• SET PROBLEM
Would you return all of this data exactly, leaving nothing out?

• AVAILABLE DATA
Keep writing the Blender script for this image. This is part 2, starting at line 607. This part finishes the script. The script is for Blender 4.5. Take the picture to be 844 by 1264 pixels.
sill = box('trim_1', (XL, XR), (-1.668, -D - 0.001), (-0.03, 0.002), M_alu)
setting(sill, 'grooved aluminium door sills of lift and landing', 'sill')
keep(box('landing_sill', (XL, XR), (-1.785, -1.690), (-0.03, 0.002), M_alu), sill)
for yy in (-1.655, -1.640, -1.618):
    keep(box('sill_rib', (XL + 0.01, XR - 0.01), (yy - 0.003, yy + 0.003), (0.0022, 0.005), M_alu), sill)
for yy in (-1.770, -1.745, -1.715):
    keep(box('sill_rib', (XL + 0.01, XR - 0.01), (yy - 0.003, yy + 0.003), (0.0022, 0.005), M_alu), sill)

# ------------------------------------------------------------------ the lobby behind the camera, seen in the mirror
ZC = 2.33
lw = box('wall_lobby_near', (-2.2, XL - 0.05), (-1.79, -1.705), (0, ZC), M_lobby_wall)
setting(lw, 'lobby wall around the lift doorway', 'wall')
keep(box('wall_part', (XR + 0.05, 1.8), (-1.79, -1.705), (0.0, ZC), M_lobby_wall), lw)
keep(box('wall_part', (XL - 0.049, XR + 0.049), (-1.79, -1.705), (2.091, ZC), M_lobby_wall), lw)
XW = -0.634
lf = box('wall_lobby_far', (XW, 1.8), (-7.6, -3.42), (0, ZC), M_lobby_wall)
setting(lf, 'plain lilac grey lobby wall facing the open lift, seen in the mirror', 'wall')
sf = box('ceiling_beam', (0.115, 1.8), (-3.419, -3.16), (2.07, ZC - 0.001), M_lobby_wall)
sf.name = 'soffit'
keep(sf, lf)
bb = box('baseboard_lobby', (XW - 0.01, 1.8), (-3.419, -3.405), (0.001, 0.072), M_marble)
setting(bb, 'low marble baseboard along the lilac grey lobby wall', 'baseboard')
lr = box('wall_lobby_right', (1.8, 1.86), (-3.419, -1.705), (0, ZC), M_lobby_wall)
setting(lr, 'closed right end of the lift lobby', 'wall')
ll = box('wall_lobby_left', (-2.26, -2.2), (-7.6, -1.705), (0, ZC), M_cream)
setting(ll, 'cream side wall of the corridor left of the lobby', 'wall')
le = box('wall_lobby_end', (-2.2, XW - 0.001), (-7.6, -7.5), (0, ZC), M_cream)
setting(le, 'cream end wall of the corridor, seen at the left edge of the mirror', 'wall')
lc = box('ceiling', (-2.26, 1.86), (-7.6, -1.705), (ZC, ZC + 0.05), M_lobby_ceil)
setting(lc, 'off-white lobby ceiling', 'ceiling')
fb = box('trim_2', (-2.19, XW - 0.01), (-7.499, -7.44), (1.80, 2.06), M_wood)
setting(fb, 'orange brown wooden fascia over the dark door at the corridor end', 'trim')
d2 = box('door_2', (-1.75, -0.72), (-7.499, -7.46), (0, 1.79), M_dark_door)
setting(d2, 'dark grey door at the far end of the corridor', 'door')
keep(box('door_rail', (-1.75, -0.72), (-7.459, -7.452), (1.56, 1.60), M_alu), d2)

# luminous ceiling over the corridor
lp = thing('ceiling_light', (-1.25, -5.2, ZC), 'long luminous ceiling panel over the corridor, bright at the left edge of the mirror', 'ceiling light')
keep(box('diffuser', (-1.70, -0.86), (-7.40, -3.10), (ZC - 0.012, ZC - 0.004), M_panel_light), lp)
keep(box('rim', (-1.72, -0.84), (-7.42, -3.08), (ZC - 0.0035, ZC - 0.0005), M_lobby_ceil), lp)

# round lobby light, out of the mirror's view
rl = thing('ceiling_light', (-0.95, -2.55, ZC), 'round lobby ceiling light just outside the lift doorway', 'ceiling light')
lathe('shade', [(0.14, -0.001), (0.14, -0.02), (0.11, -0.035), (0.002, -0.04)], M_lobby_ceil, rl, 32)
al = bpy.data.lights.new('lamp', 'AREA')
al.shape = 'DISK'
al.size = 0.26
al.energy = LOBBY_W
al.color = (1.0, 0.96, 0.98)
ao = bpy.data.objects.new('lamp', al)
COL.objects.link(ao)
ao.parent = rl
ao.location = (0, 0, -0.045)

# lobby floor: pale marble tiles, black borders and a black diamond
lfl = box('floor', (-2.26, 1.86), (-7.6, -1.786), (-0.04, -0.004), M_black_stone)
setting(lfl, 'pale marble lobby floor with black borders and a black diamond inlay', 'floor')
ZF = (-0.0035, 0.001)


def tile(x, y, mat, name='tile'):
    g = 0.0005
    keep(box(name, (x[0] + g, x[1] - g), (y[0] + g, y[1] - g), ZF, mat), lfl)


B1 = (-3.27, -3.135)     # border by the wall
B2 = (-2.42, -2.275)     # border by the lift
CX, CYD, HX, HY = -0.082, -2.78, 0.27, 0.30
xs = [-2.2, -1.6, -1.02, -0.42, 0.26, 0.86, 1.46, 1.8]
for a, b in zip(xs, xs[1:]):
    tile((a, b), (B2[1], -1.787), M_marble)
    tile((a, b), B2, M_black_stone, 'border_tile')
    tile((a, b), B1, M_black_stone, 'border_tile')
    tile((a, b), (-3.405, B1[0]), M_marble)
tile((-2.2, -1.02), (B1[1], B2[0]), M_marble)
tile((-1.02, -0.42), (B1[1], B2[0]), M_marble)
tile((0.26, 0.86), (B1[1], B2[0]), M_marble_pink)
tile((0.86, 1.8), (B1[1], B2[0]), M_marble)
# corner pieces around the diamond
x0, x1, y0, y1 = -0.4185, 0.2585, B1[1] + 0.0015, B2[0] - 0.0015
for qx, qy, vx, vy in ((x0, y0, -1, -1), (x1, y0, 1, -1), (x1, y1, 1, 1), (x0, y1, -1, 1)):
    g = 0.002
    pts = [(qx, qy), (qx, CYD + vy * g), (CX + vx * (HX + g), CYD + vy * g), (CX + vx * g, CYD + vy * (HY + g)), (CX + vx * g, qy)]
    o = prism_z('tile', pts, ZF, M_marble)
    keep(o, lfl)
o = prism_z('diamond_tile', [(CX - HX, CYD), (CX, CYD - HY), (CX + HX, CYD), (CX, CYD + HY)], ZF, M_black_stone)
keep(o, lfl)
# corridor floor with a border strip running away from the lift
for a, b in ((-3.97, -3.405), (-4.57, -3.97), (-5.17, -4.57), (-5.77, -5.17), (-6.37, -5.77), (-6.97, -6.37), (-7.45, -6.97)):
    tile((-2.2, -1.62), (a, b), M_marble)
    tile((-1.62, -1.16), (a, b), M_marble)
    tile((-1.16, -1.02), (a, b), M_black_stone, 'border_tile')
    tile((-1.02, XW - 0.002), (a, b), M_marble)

• SOLUTION FOR THIS EXERCISE
Keep writing the Blender script for this image. This is part 2, starting at line 607. This part finishes the script. The script is for Blender 4.5. Take the picture to be 844 by 1264 pixels.
sill = box('trim_1', (XL, XR), (-1.668, -D - 0.001), (-0.03, 0.002), M_alu)
setting(sill, 'grooved aluminium door sills of lift and landing', 'sill')
keep(box('landing_sill', (XL, XR), (-1.785, -1.690), (-0.03, 0.002), M_alu), sill)
for yy in (-1.655, -1.640, -1.618):
    keep(box('sill_rib', (XL + 0.01, XR - 0.01), (yy - 0.003, yy + 0.003), (0.0022, 0.005), M_alu), sill)
for yy in (-1.770, -1.745, -1.715):
    keep(box('sill_rib', (XL + 0.01, XR - 0.01), (yy - 0.003, yy + 0.003), (0.0022, 0.005), M_alu), sill)

# ------------------------------------------------------------------ the lobby behind the camera, seen in the mirror
ZC = 2.33
lw = box('wall_lobby_near', (-2.2, XL - 0.05), (-1.79, -1.705), (0, ZC), M_lobby_wall)
setting(lw, 'lobby wall around the lift doorway', 'wall')
keep(box('wall_part', (XR + 0.05, 1.8), (-1.79, -1.705), (0.0, ZC), M_lobby_wall), lw)
keep(box('wall_part', (XL - 0.049, XR + 0.049), (-1.79, -1.705), (2.091, ZC), M_lobby_wall), lw)
XW = -0.634
lf = box('wall_lobby_far', (XW, 1.8), (-7.6, -3.42), (0, ZC), M_lobby_wall)
setting(lf, 'plain lilac grey lobby wall facing the open lift, seen in the mirror', 'wall')
sf = box('ceiling_beam', (0.115, 1.8), (-3.419, -3.16), (2.07, ZC - 0.001), M_lobby_wall)
sf.name = 'soffit'
keep(sf, lf)
bb = box('baseboard_lobby', (XW - 0.01, 1.8), (-3.419, -3.405), (0.001, 0.072), M_marble)
setting(bb, 'low marble baseboard along the lilac grey lobby wall', 'baseboard')
lr = box('wall_lobby_right', (1.8, 1.86), (-3.419, -1.705), (0, ZC), M_lobby_wall)
setting(lr, 'closed right end of the lift lobby', 'wall')
ll = box('wall_lobby_left', (-2.26, -2.2), (-7.6, -1.705), (0, ZC), M_cream)
setting(ll, 'cream side wall of the corridor left of the lobby', 'wall')
le = box('wall_lobby_end', (-2.2, XW - 0.001), (-7.6, -7.5), (0, ZC), M_cream)
setting(le, 'cream end wall of the corridor, seen at the left edge of the mirror', 'wall')
lc = box('ceiling', (-2.26, 1.86), (-7.6, -1.705), (ZC, ZC + 0.05), M_lobby_ceil)
setting(lc, 'off-white lobby ceiling', 'ceiling')
fb = box('trim_2', (-2.19, XW - 0.01), (-7.499, -7.44), (1.80, 2.06), M_wood)
setting(fb, 'orange brown wooden fascia over the dark door at the corridor end', 'trim')
d2 = box('door_2', (-1.75, -0.72), (-7.499, -7.46), (0, 1.79), M_dark_door)
setting(d2, 'dark grey door at the far end of the corridor', 'door')
keep(box('door_rail', (-1.75, -0.72), (-7.459, -7.452), (1.56, 1.60), M_alu), d2)

# luminous ceiling over the corridor
lp = thing('ceiling_light', (-1.25, -5.2, ZC), 'long luminous ceiling panel over the corridor, bright at the left edge of the mirror', 'ceiling light')
keep(box('diffuser', (-1.70, -0.86), (-7.40, -3.10), (ZC - 0.012, ZC - 0.004), M_panel_light), lp)
keep(box('rim', (-1.72, -0.84), (-7.42, -3.08), (ZC - 0.0035, ZC - 0.0005), M_lobby_ceil), lp)

# round lobby light, out of the mirror's view
rl = thing('ceiling_light', (-0.95, -2.55, ZC), 'round lobby ceiling light just outside the lift doorway', 'ceiling light')
lathe('shade', [(0.14, -0.001), (0.14, -0.02), (0.11, -0.035), (0.002, -0.04)], M_lobby_ceil, rl, 32)
al = bpy.data.lights.new('lamp', 'AREA')
al.shape = 'DISK'
al.size = 0.26
al.energy = LOBBY_W
al.color = (1.0, 0.96, 0.98)
ao = bpy.data.objects.new('lamp', al)
COL.objects.link(ao)
ao.parent = rl
ao.location = (0, 0, -0.045)

# lobby floor: pale marble tiles, black borders and a black diamond
lfl = box('floor', (-2.26, 1.86), (-7.6, -1.786), (-0.04, -0.004), M_black_stone)
setting(lfl, 'pale marble lobby floor with black borders and a black diamond inlay', 'floor')
ZF = (-0.0035, 0.001)


def tile(x, y, mat, name='tile'):
    g = 0.0005
    keep(box(name, (x[0] + g, x[1] - g), (y[0] + g, y[1] - g), ZF, mat), lfl)


B1 = (-3.27, -3.135)     # border by the wall
B2 = (-2.42, -2.275)     # border by the lift
CX, CYD, HX, HY = -0.082, -2.78, 0.27, 0.30
xs = [-2.2, -1.6, -1.02, -0.42, 0.26, 0.86, 1.46, 1.8]
for a, b in zip(xs, xs[1:]):
    tile((a, b), (B2[1], -1.787), M_marble)
    tile((a, b), B2, M_black_stone, 'border_tile')
    tile((a, b), B1, M_black_stone, 'border_tile')
    tile((a, b), (-3.405, B1[0]), M_marble)
tile((-2.2, -1.02), (B1[1], B2[0]), M_marble)
tile((-1.02, -0.42), (B1[1], B2[0]), M_marble)
tile((0.26, 0.86), (B1[1], B2[0]), M_marble_pink)
tile((0.86, 1.8), (B1[1], B2[0]), M_marble)
# corner pieces around the diamond
x0, x1, y0, y1 = -0.4185, 0.2585, B1[1] + 0.0015, B2[0] - 0.0015
for qx, qy, vx, vy in ((x0, y0, -1, -1), (x1, y0, 1, -1), (x1, y1, 1, 1), (x0, y1, -1, 1)):
    g = 0.002
    pts = [(qx, qy), (qx, CYD + vy * g), (CX + vx * (HX + g), CYD + vy * g), (CX + vx * g, CYD + vy * (HY + g)), (CX + vx * g, qy)]
    o = prism_z('tile', pts, ZF, M_marble)
    keep(o, lfl)
o = prism_z('diamond_tile', [(CX - HX, CYD), (CX, CYD - HY), (CX + HX, CYD), (CX, CYD + HY)], ZF, M_black_stone)
keep(o, lfl)
# corridor floor with a border strip running away from the lift
for a, b in ((-3.97, -3.405), (-4.57, -3.97), (-5.17, -4.57), (-5.77, -5.17), (-6.37, -5.77), (-6.97, -6.37), (-7.45, -6.97)):
    tile((-2.2, -1.62), (a, b), M_marble)
    tile((-1.62, -1.16), (a, b), M_marble)
    tile((-1.16, -1.02), (a, b), M_black_stone, 'border_tile')
    tile((-1.02, XW - 0.002), (a, b), M_marble)